Narc, film de Joe Carnahan, commentaire

  Bienvenue sur le site d'un manipulateur de mots, passionné d'écriture, de cinéma, de musique, d'ésotérisme...     

Narc,
     2002, 
 
de : Joe  Carnahan, 
 
  avec : Jason Patric, Ray Liotta, Dan Leis, Lloyd Adams, Meagan Issa,
 
Musique : Cliff Martinez

   
 
Nick Tellis (Jason Patric) est un flic infiltré parmi les narco-trafiquants. Au cours de la poursuite d'un dealer, il blesse une jeune femme enceinte qui perd son bébé. Dix-huit mois plus tard, alors qu'il a quitté la police et vit d'allocations chomage avec Audrey (Krista Bridges) et leur fils, il est contacté par ses anciens supérieurs pour reprendre l'enquête sur l'assassinat de Michael Calvess (Alan van Sprang), policier lui aussi infiltré.
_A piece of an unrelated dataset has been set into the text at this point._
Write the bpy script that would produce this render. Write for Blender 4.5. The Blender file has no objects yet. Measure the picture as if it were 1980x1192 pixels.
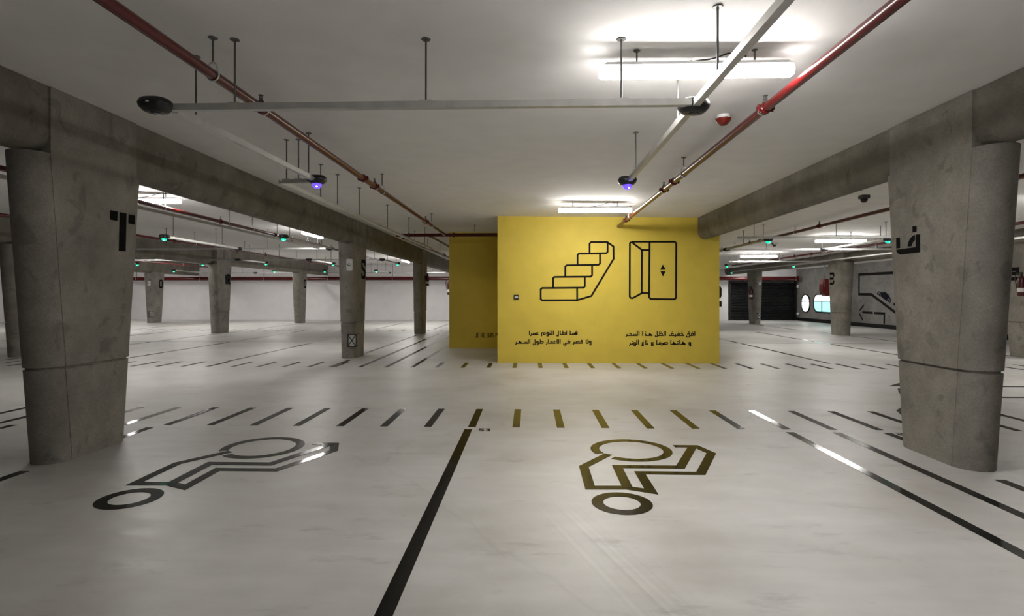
import bpy, bmesh, math, random
from mathutils import Vector, Matrix, noise
random.seed(7)
PI = math.pi
sc = bpy.context.scene
C = sc.collection
EYE = 1.55

# ------------------------------------------------------------------ camera
cam_d = bpy.data.cameras.new('camera')
cam_d.sensor_width = 36.0
cam_d.lens = 1080.0 / 1980.0 * 36.0
cam_d.shift_y = -24.0 / 1980.0
cam_d.clip_start = 0.05
cam_d.clip_end = 200
cam = bpy.data.objects.new('camera', cam_d)
cam.location = (0, 0, EYE)
cam.rotation_euler = (PI / 2, 0, 0.031)
C.objects.link(cam)
sc.camera = cam

# ------------------------------------------------------------------ world, exposure
w = bpy.data.worlds.new('world')
sc.world = w
w.use_nodes = True
w.node_tree.nodes['Background'].inputs[0].default_value = (0.5, 0.52, 0.55, 1)
w.node_tree.nodes['Background'].inputs[1].default_value = 0.02
sc.view_settings.view_transform = 'Standard'
sc.view_settings.look = 'None'
sc.view_settings.gamma = 1.0
sc.view_settings.use_curve_mapping = False
sc.view_settings.exposure = 2.52
LAMP_POWER = 24.0
LAMP_COLOR = (1.0, 0.965, 0.93, 1)


def ceil_z(x):
    return EYE + 1.8319 - 0.01266 * (x + 0.24)


# ------------------------------------------------------------------ materials
def new_mat(name):
    m = bpy.data.materials.new(name)
    m.use_nodes = True
    nt = m.node_tree
    b = nt.nodes['Principled BSDF']
    return m, nt, b


def plain(name, col, rough=0.5, metal=0.0, noise_amt=0.0, scale=30.0, spec=0.5):
    m, nt, b = new_mat(name)
    b.inputs['Roughness'].default_value = rough
    b.inputs['Metallic'].default_value = metal
    b.inputs['Specular IOR Level'].default_value = spec
    if noise_amt > 0:
        tc = nt.nodes.new('ShaderNodeTexCoord')
        n = nt.nodes.new('ShaderNodeTexNoise')
        n.inputs['Scale'].default_value = scale
        n.inputs['Detail'].default_value = 4
        r = nt.nodes.new('ShaderNodeMapRange')
        r.inputs['From Min'].default_value = 0.3
        r.inputs['From Max'].default_value = 0.7
        r.inputs['To Min'].default_value = 1 - noise_amt
        r.inputs['To Max'].default_value = 1 + noise_amt
        mx = nt.nodes.new('ShaderNodeVectorMath')
        mx.operation = 'SCALE'
        mx.inputs[0].default_value = col[:3]
        nt.links.new(tc.outputs['Object'], n.inputs['Vector'])
        nt.links.new(n.outputs['Fac'], r.inputs['Value'])
        nt.links.new(r.outputs['Result'], mx.inputs['Scale'])
        nt.links.new(mx.outputs['Vector'], b.inputs['Base Color'])
    else:
        b.inputs['Base Color'].default_value = (*col[:3], 1)
    return m


def emit(name, col, strength):
    m, nt, b = new_mat(name)
    b.inputs['Base Color'].default_value = (*col[:3], 1)
    b.inputs['Emission Color'].default_value = (*col[:3], 1)
    b.inputs['Emission Strength'].default_value = strength
    b.inputs['Roughness'].default_value = 0.3
    return m


def ramp(nt, stops):
    r = nt.nodes.new('ShaderNodeValToRGB')
    e = r.color_ramp.elements
    while len(e) < len(stops):
        e.new(0.5)
    for i, (p, c) in enumerate(stops):
        e[i].position = p
        e[i].color = (*c, 1) if len(c) == 3 else c
    return r


def mat_floor():
    m, nt, b = new_mat('polished_floor')
    L = nt.links
    tc = nt.nodes.new('ShaderNodeTexCoord')
    n1 = nt.nodes.new('ShaderNodeTexNoise')
    n1.inputs['Scale'].default_value = 0.8
    n1.inputs['Detail'].default_value = 9
    n1.inputs['Roughness'].default_value = 0.6
    L.new(tc.outputs['Object'], n1.inputs['Vector'])
    r1 = ramp(nt, [(0.25, (0.43, 0.412, 0.378)), (0.5, (0.535, 0.526, 0.503)), (0.75, (0.60, 0.595, 0.58))])
    L.new(n1.outputs['Fac'], r1.inputs['Fac'])
    # fine stretched trowel marks
    mp = nt.nodes.new('ShaderNodeMapping')
    mp.inputs['Scale'].default_value = (1.0, 3.4, 1)
    mp.inputs['Rotation'].default_value = (0, 0, 0.12)
    L.new(tc.outputs['Object'], mp.inputs['Vector'])
    n2 = nt.nodes.new('ShaderNodeTexNoise')
    n2.inputs['Scale'].default_value = 1.6
    n2.inputs['Detail'].default_value = 7
    L.new(mp.outputs['Vector'], n2.inputs['Vector'])
    mr = nt.nodes.new('ShaderNodeMapRange')
    mr.inputs['From Min'].default_value = 0.3
    mr.inputs['From Max'].default_value = 0.7
    mr.inputs['To Min'].default_value = 0.91
    mr.inputs['To Max'].default_value = 1.06
    L.new(n2.outputs['Fac'], mr.inputs['Value'])
    # dark scuffs
    mp3 = nt.nodes.new('ShaderNodeMapping')
    mp3.inputs['Scale'].default_value = (1.1, 3.2, 1)
    mp3.inputs['Rotation'].default_value = (0, 0, -0.5)
    L.new(tc.outputs['Object'], mp3.inputs['Vector'])
    n3 = nt.nodes.new('ShaderNodeTexNoise')
    n3.inputs['Scale'].default_value = 1.3
    n3.inputs['Detail'].default_value = 9
    n3.inputs['Roughness'].default_value = 0.7
    L.new(mp3.outputs['Vector'], n3.inputs['Vector'])
    r3 = nt.nodes.new('ShaderNodeMapRange')
    r3.inputs['From Min'].default_value = 0.57
    r3.inputs['From Max'].default_value = 0.78
    r3.inputs['To Min'].default_value = 1.0
    r3.inputs['To Max'].default_value = 0.6
    L.new(n3.outputs['Fac'], r3.inputs['Value'])
    mu = nt.nodes.new('ShaderNodeMath')
    mu.operation = 'MULTIPLY'
    L.new(mr.outputs['Result'], mu.inputs[0])
    L.new(r3.outputs['Result'], mu.inputs[1])
    # hairline wander cracks
    vo = nt.nodes.new('ShaderNodeTexVoronoi')
    vo.feature = 'DISTANCE_TO_EDGE'
    vo.inputs['Scale'].default_value = 0.33
    nd = nt.nodes.new('ShaderNodeTexNoise')
    nd.inputs['Scale'].default_value = 2.0
    nd.inputs['Detail'].default_value = 5
    L.new(tc.outputs['Object'], nd.inputs['Vector'])
    mxv = nt.nodes.new('ShaderNodeMix')
    mxv.data_type = 'VECTOR'
    mxv.inputs['Factor'].default_value = 0.22
    L.new(tc.outputs['Object'], mxv.inputs[4])
    L.new(nd.outputs['Color'], mxv.inputs[5])
    L.new(mxv.outputs[1], vo.inputs['Vector'])
    cr = nt.nodes.new('ShaderNodeMapRange')
    cr.inputs['From Min'].default_value = 0.0
    cr.inputs['From Max'].default_value = 0.006
    cr.inputs['To Min'].default_value = 0.93
    cr.inputs['To Max'].default_value = 1.0
    L.new(vo.outputs['Distance'], cr.inputs['Value'])
    mu2 = nt.nodes.new('ShaderNodeMath')
    mu2.operation = 'MULTIPLY'
    L.new(mu.outputs[0], mu2.inputs[0])
    L.new(cr.outputs['Result'], mu2.inputs[1])
    sc_ = nt.nodes.new('ShaderNodeVectorMath')
    sc_.operation = 'SCALE'
    L.new(r1.outputs['Color'], sc_.inputs[0])
    # tyre tracks in the right bay and scuffed dirt beside the left pillar
    def math_(op, a, b2=None):
        n_ = nt.nodes.new('ShaderNodeMath')
        n_.operation = op
        for i_, q in enumerate((a, b2)):
            if q is None:
                continue
            if isinstance(q, (int, float)):
                n_.inputs[i_].default_value = q
            else:
                L.new(q, n_.inputs[i_])
        return n_.outputs[0]
    dt = nt.nodes.new('ShaderNodeVectorMath')
    dt.operation = 'DOT_PRODUCT'
    dt.inputs[1].default_value = (0.946, 0.323, 0)
    L.new(tc.outputs['Object'], dt.inputs[0])
    across = math_('SUBTRACT', dt.outputs['Value'], 1.53)
    tn = nt.nodes.new('ShaderNodeTexNoise')
    tn.noise_dimensions = '1D'
    tn.inputs['Scale'].default_value = 26
    tn.inputs['Detail'].default_value = 3
    L.new(across, tn.inputs['W'])
    band = nt.nodes.new('ShaderNodeMapRange')
    band.interpolation_type = 'SMOOTHSTEP'
    for k_, v_ in (('From Min', 0.10), ('From Max', 0.24), ('To Min', 1.0), ('To Max', 0.0)):
        band.inputs[k_].default_value = v_
    L.new(math_('ABSOLUTE', across), band.inputs['Value'])
    sx = nt.nodes.new('ShaderNodeSeparateXYZ')
    L.new(tc.outputs['Object'], sx.inputs[0])
    fade = nt.nodes.new('ShaderNodeMapRange')
    fade.interpolation_type = 'SMOOTHSTEP'
    for k_, v_ in (('From Min', 3.3), ('From Max', 4.6), ('To Min', 1.0), ('To Max', 0.0)):
        fade.inputs[k_].default_value = v_
    L.new(sx.outputs['Y'], fade.inputs['Value'])
    tracks = math_('MULTIPLY', math_('MULTIPLY', band.outputs['Result'], fade.outputs['Result']), math_('SUBTRACT', tn.outputs['Fac'], 0.5))
    tracks = math_('ADD', math_('MULTIPLY', tracks, 0.5), 1.0)
    ds = nt.nodes.new('ShaderNodeVectorMath')
    ds.operation = 'DISTANCE'
    ds.inputs[1].default_value = (-4.1, 5.5, 0)
    L.new(tc.outputs['Object'], ds.inputs[0])
    near = nt.nodes.new('ShaderNodeMapRange')
    near.interpolation_type = 'SMOOTHSTEP'
    for k_, v_ in (('From Min', 0.4), ('From Max', 1.5), ('To Min', 1.0), ('To Max', 0.0)):
        near.inputs[k_].default_value = v_
    L.new(ds.outputs['Value'], near.inputs['Value'])
    dirt = math_('SUBTRACT', 1.0, math_('MULTIPLY', near.outputs['Result'], math_('MULTIPLY', n3.outputs['Fac'], 0.45)))
    L.new(math_('MULTIPLY', math_('MULTIPLY', mu2.outputs[0], tracks), dirt), sc_.inputs['Scale'])
    L.new(sc_.outputs['Vector'], b.inputs['Base Color'])
    rr = nt.nodes.new('ShaderNodeMapRange')
    rr.inputs['From Min'].default_value = 0.3
    rr.inputs['From Max'].default_value = 0.7
    rr.inputs['To Min'].default_value = 0.36
    rr.inputs['To Max'].default_value = 0.5
    L.new(n2.outputs['Fac'], rr.inputs['Value'])
    L.new(rr.outputs['Result'], b.inputs['Roughness'])
    b.inputs['Specular IOR Level'].default_value = 0.55
    bu = nt.nodes.new('ShaderNodeBump')
    bu.inputs['Strength'].default_value = 0.02
    bu.inputs['Distance'].default_value = 0.01
    L.new(n2.outputs['Fac'], bu.inputs['Height'])
    L.new(bu.outputs['Normal'], b.inputs['Normal'])
    return m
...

Il finit par accepter mais impose la participation, à ses côtés, de l'inspecteur Henry Oak (Ray Liotta), enquêteur démis de sa fonction pour violences... 
 
 Noir de chez noir ! Cette oeuvre haletante, dramatique, par moments horrifique, saisit le spectateur dès les premières secondes où l'on assiste à une course poursuite filmée comme un documentaire, jusqu'à un dénouement qui laisse un goût plus qu'amer et âcre devant ce qui n'est une victoire pour personne. Proche, par l'atmosphère glauque et le réalisme sauvage des personnages, de "Training day", le récit dissèque avec une brutalité primaire et une justesse de tous les instants une incursion dans le magma des drogués où représentants de l'ordre, trafiquants et consommateurs sont aussi différents dans leurs psychologies et leurs comportements que deux vrais jumeaux ! Portée par un souffle incendiaire, une énergie permanente qui ne s'apaise que quelques minutes pour laisser entrevoir une lueur d'humanité chez l'un des protagonistes, la narration doit énormément aux deux acteurs principaux, qui se fondent dans la peau de ces flics à la limite de la paranoïa avec une authenticité époustouflante. Jason Patric, sorte de cousin germain physique et spirituel de "Serpico", est d'une sobriété linéaire hypnotisante. Quant à Ray Liotta, au regard naturellement inquiétant et particulièrement à son aise dans des rôles de psychotiques (voir par exemple "Obsession fatale"), empâté, massif, méconnaissable, , il campe ici, avec une acuité poignante, ce flic ambigu qui noie dans la violence son désarroi intérieur. Absence totale d'esbroufe et de superflu, tempéraments ambigus, incontestable rigueur des séquences, récit tendu jusqu'à l'extrême rupture, voilà un polar maîtrisé, infernal, pervers et passionnant.